One month after Singapore authorities said they would begin requiring employers to facilitate employee requests for flexible work, global banking giant Citigroup is reported to be considering shrinking its footprint in one of the city-state’s priciest commercial hubs.
Citi is exploring opportunities to hand back one of the six floors it occupies in Tower One of the Asia Square office complex in Marina Bay, according to a Bloomberg report late last week. A representative of the New York-based bank declined to confirm the news while explaining that the company is now allowing the majority of its team members to enjoy work from home options.
“The way of working has changed in recent years and most of our staff are on a hybrid work model,” a spokesperson at Citi Singapore told Mingtiandi on Friday. “We periodically look at new ways to optimise our work spaces to encourage innovation and collaboration and meet our operational needs.”
The potential contraction for Citi Group comes four years after the company reduced its footprint in Asia Square from nine floors to six as it shifted some team members to a less central location near Changi Airport in eastern Singapore.
Shrinking Marina Bay Office
Citi’s reported downsizing comes after the company announced a global reorganisation last September which involves laying off about 20,000 staff worldwide.
The Qatar Investment Authority (QIA) purchased Tower One in Asia Square in 2016 for S$3.4 billion (then $2.45 billion), with gross effective rents for Grade A office space in the Marina Bay area rising 0.8 percent year-on-year to S$12.19 per square foot per month in the first quarter, according to Cushman & Wakefield.

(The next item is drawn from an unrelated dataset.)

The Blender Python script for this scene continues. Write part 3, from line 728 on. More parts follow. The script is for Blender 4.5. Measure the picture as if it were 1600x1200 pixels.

That rate ranks the areas as the most expensive of Singapore’s major commercial hubs, ahead of the Raffles Place and Shenton Way area, with vacancy in Marina Bay also the lowest in the city-state during the first quarter at 1.9 percent.
After Citi, which is the anchor tenant in Tower One, gave back its office floors four years ago part of that space was taken over by tech giant Amazon.
Singapore Follows Hybrid Movement
While high interest rates and a slowing regional economy have persuaded many businesses to hold off on expansion plans, Singapore’s new policy on hybrid work could further stunt demand for office space, according to Catherine He, research head at Colliers.
“The guidelines on flexible work arrangements will become compulsory for employers to follow in 2024. As such, more firms may right-size according to their work arrangements and corresponding space requirements,” He said. She added that, “Office demand is set to remain muted in the near term.”
Singapore’s guidelines announced last month are set to take effect from 1 December and will “…require employers to properly consider FWA (flexible work arrangement) requests based on business grounds, and employees to request and use FWAs responsibly.”
Other multinationals are also altering their office thinking in Singapore, with the Business Times reporting February that Facebook-parent Meta is not planning to renew its lease for seven floors at South Beach Tower near Suntec City.
BNP Paribas is also said to be considering giving back the six floors it occupies at the Ocean Financial Centre at Collyer Quay by the end of the year, according to a Bloomberg report last month. The French lender is reportedly moving its staff to a business park at Mapletree Business City outside the city centre.
Rents Stay Resilient
Despite the downsizing, Colliers’ He expects rent growth for Grade A offices in prime locations to remain resilient this year with occupiers choosing to sign renewals at higher rents instead of embarking on costly relocations.
“Nonetheless, office demand remains muted, with occupiers prudent in spending. Most still see the need to rationalize their footprint,” He said. “For the rest of the year, office demand and rents are likely to recover in tandem with the economy.”
Gross effective rents for Grade A offices in downtown Singapore rose 1.3 percent in the first quarter from the preceding three months to reach the highest level in 15 years, according to JLL data.